Isn’t it interesting that there’s no adequate one out there, among all the countless versions, commentaries, etc.? I have, among ancient authors, entirely pleasing translations of Tacitus, Herodotus, Josephus, and so on, so that I don’t feel any particular need to consult the original.

I mention it because an Eastern Orthodox Christian correspondent writes to me that he recently purchased an Orthodox Study Bible of some kind and he likes it very much apart from his missing having a fair representation of Hebrew names (i.e., Moses instead of Moshe). That stuff doesn’t bother me. In his excellent book on the prophets, Norman Podhoretz writes that he likes the King James best, despite its many errors, because the flavor of the language most closely approximates the Hebrew original. I kind of go along with him on that. The English in all the Orthodox Jewish translations I’ve seen is invariably clunky, stiff, or tasteless. But non-Jewish Bibles of course leave out and otherwise take no heed of traditional commentaries, those that convey the Oral Tradition, without which the plain text is itself misleading.
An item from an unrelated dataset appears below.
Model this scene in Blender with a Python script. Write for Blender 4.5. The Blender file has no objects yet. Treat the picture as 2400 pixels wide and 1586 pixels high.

I’m speaking here specifically of the Hebrew Bible. The New Testament, or anyway the Gospels, have their distinct difficulty, namely that Jesus’ own words in their original language are all lost, with the rare exceptional phrase preserved intact (e.g., “Talitha cumi“).
Now the question would be why does the Bible, unique among books in this as in so many ways, defy translation? The more time you spend with the original, the more you realize that every attempt to translate Scripture results in a whitewash, which can be more or less of a literary embarrassment. But that seems to be true only of the Hebrew Bible. Or if you disagree, is there an adequate version?